The Norton Critical Edition includes five major plays spanning Ibsen 's long career in recent translations by Brian Johnston (Peer Gynt, The Wild Duck, and The Master Builder) and Brian Johnston and Rick Davis (A Doll House and Hedda Gabler). The translation of Peer Gynt appears for the first time in this Norton Critical Edition. Backgrounds gives students an understanding of Ibsen 's creative process with selections from his correspondence and other writings. Twenty-seven documents have been collected and arranged by play, with a section of autobiographical writings at the end. Ibsen 's plays continue to provoke diverse commentary. Criticism includes nineteen of the most important responses to Ibsen 's work, among them essays by Bernard Shaw, Sandra Saari, E. M. Forster, Hugh Kenner, and Joan Templeton. A Chronology and Selected Bibliography are also included.
Henrik Johan Ibsen was a major Norwegian playwright largely responsible for the rise of modern realistic drama. He is often referred to as the "father of modern drama." Ibsen is held to be the greatest of Norwegian authors and one of the most important playwrights of all time, celebrated as a national symbol by Norwegians.
His plays were considered scandalous to many of his era, when Victorian values of family life and propriety largely held sway in Europe and any challenge to them was considered immoral and outrageous. Ibsen's work examined the realities that lay behind many facades, possessing a revelatory nature that was disquieting to many contemporaries.
Ibsen largely founded the modern stage by introducing a critical eye and free inquiry into the conditions of life and issues of morality. Victorian-era plays were expected to be moral dramas with noble protagonists pitted against darker forces; every drama was expected to result in a morally appropriate conclusion, meaning that goodness was to bring happiness, and immorality pain. Ibsen challenged this notion and the beliefs of his times and shattered the illusions of his audiences.
Peer Gynt **** -- What a strange and imaginative play, sprawling across time and place, telling of a man who loses himself in dreams but in real life is unable to commit himself to anything fully.
To me, Act V’s the Button Molder is the play’s most wonderful creation. He’s come to melt down poor Peer for not distinguishing himself enough to be saved in heaven or hell. He’s done enough to get by, and skirted around any problem too complicated. And the Button Molder will melt him down with all the other middling sinners and saints, to perhaps create a lasting button.
The scenes with the Woman in Green are delightful, with the darkly humorous requirements for Peer to become a troll. Also, the Lean Man/Devil is also a delightful character as is the strange Passenger in Act V. The work does drag in spots, though, as in the insane asylum.

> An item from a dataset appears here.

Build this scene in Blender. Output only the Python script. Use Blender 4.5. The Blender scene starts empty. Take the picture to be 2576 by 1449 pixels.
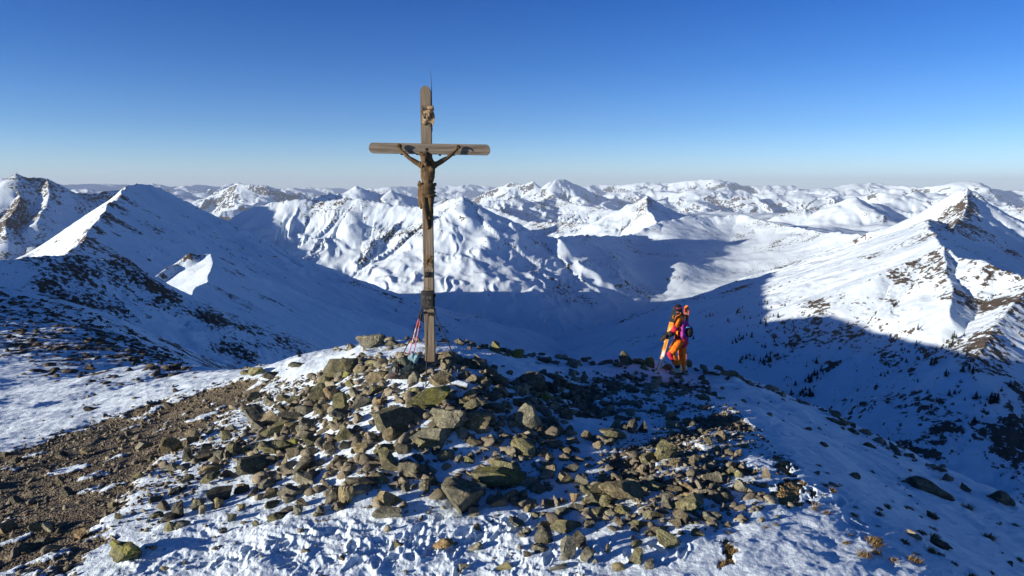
import bpy, bmesh, math, random
import numpy as np
from mathutils import Vector, Matrix, Euler

# ------------------------------------------------------------------ camera, world, sun
SC = bpy.context.scene
COL = SC.collection
PITCH = math.radians(8.4)
FPX = 1741.0                      # focal length in pixels of a 2576 x 1449 picture
cam_d = bpy.data.cameras.new("camera")
cam = bpy.data.objects.new("camera", cam_d)
COL.objects.link(cam)
cam.location = (0, 0, 0)
cam.rotation_euler = (math.pi / 2 - PITCH, 0, 0)
cam_d.sensor_width = 36.0
cam_d.lens = 36.0 * FPX / 2576.0
cam_d.clip_start = 0.1
cam_d.clip_end = 200000.0
SC.camera = cam

SUN_AZ = math.radians(248.0)      # clockwise from +Y (north)
SUN_EL = math.radians(8.3)
SUN_DIR = Vector((math.sin(SUN_AZ) * math.cos(SUN_EL), math.cos(SUN_AZ) * math.cos(SUN_EL), math.sin(SUN_EL)))

w = bpy.data.worlds.new("World")
SC.world = w
w.use_nodes = True
nt = w.node_tree
nt.nodes.clear()
sky = nt.nodes.new("ShaderNodeTexSky")
sky.sky_type = 'NISHITA'
sky.sun_disc = False
sky.sun_elevation = SUN_EL
sky.sun_rotation = SUN_AZ
sky.altitude = 2300.0
sky.air_density = 1.0
sky.dust_density = 0.3
sky.ozone_density = 3.0
bg = nt.nodes.new("ShaderNodeBackground")
bg.inputs["Strength"].default_value = 0.066
wo = nt.nodes.new("ShaderNodeOutputWorld")
tc = nt.nodes.new("ShaderNodeTexCoord")
sx = nt.nodes.new("ShaderNodeSeparateXYZ")
nt.links.new(tc.outputs["Generated"], sx.inputs[0])
ramp = nt.nodes.new("ShaderNodeValToRGB")      # clean mountain air: deeper blue with height, pale and not yellow at the horizon
nt.links.new(sx.outputs["Z"], ramp.inputs[0])
cr = ramp.color_ramp
cr.elements[0].position = 0.0
cr.elements[0].color = (1.35, 1.55, 2.1, 1)
cr.elements[1].position = 0.40
cr.elements[1].color = (0.07, 0.42, 0.80, 1)
for p_, c_ in ((0.03, (1.20, 1.40, 1.85, 1)), (0.08, (0.74, 1.06, 1.55, 1)), (0.16, (0.34, 0.78, 1.38, 1)), (0.25, (0.10, 0.58, 1.27, 1))):
    e_ = cr.elements.new(p_)
    e_.color = c_
mul = nt.nodes.new("ShaderNodeMix")
mul.data_type = 'RGBA'
mul.blend_type = 'MULTIPLY'
mul.inputs[0].default_value = 1.0
nt.links.new(sky.outputs[0], mul.inputs[6])
nt.links.new(ramp.outputs[0], mul.inputs[7])
nt.links.new(mul.outputs[2], bg.inputs[0])
nt.links.new(bg.outputs[0], wo.inputs[0])

sun_d = bpy.data.lights.new("sun", 'SUN')
sun_d.energy = 5.0
sun_d.angle = math.radians(0.5)
sun_d.color = (1.0, 0.85, 0.69)
sun = bpy.data.objects.new("sun", sun_d)
COL.objects.link(sun)
sun.rotation_euler = SUN_DIR.to_track_quat('Z', 'Y').to_euler()

SC.view_settings.view_transform = 'Standard'
SC.view_settings.look = 'None'
SC.view_settings.exposure = 0.9
SC.view_settings.gamma = 1.0
SC.render.engine = 'CYCLES'
SC.cycles.max_bounces = 6
SC.cycles.diffuse_bounces = 3
SC.cycles.use_denoising = True
SC.cycles.denoiser = 'OPENIMAGEDENOISE'

random.seed(7)
RNG = np.random.default_rng(7)
F32 = np.float32


# ------------------------------------------------------------------ helpers: rays of the camera, noise
def ray(px, py):
    u = (px - 1288.0) / FPX
    v = (724.5 - py) / FPX
    c, s = math.cos(PITCH), math.sin(PITCH)
    return np.array([u, c + v * s, -s + v * c])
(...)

However, it is a rollicking and surprising work exploring what it means to be true to yourself and to be enough to yourself.
After Shakespeare, Ibsen is the golden playwright of western literature. There I said it
Also 10000% would recommend the Norton Critical editions for undergrad resources. They have all articles and background information you will need for your undergrad degree
I basically got this for the essays, but have to note that I was surprised that Ghosts wasn’t one of the plays selected for this collection. Thematically it fits well with the other plays in this collection.
The essays were informative (and what I gleaned from them would be included in notes under each individual play)
I was pleasantly surprised by how much I like Ibsen's plays (at least, those in this volume), although they are rather bleak. I didn't find them depressing or cautionary but rather just sort of nihilistic. I'm sure there are certain cautions we can read into these plays, lessons to be learned, but I don't think that's what Ibsen intended. I like what Forster had to say about him (from the criticism in the back of this volume)--that if his characters were ever happy or content, those things disappeared well before the curtain rose, and we see them in mid decay. Many tragedies begin in happiness and show the unraveling, the agnarosis. Ibsen starts already unraveled. There are elements of characters still clinging to ideals and happiness, but Ibsen the writer and we as his audience have already gone ahead, as if, without knowing the outcome, we do know what awaits them.
Ibsen's dialogue is very readable. It has only minor references to things outside of or before our modern understanding, with the possible exception of Peer Gynt, which is still very accessible.
Not only does this book contain Ibsen's famous plays with annotations, there is also critical analysis, reviews, and enough material for a good study on Ibsen.